FIGHTING THE INNER ASSESSMENT

BEWARE AUTOMATIC LISTENINGTwo competitive U.S. corporations were working on a joint project. The first step was to build a team composed of engineers from both companies. They were all very committed. The project was going to be profitable for both companies ($650 million over 2 years), and yet nothing was moving forward. It seemed that nothing could get done, and there was always a point of disagreement or argument.

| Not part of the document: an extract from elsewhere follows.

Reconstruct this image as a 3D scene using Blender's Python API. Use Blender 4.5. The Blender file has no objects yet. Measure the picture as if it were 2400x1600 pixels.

When both teams were asked to think about the assumptions that they brought to the new working partnership, they started to discover some fundamental and underlying judgments, evaluations, and assessments that they had about one another, such as:

* They are our competitors – we can’t trust them.
* Our engineers are better than their engineers.
* We do things our way – the right way; they do things wrong.
* Whatever we do, they’re going to steal.
* We don’t really want to work with them (after all, we’ve been in bidding wars with them on projects).
* They are really the enemy

No amount of leadership could build teamwork on top of these unspoken assessments, on top of what they already “knew”.   All of this is what they had “listened” to in their own minds. Until these team members dealt with their “automatic” listening, they were stuck.

Source: When the Canary Stops Singing, Pat Barrentine

LISTENING LEADER LESSON: If you have a doubt, ask yourself: “what is actually being said?” or “what is here that I don’t see?”. You then fight off the tendency to engage in automatic listening ( which is actually non-listening).   LISTENING PAYS!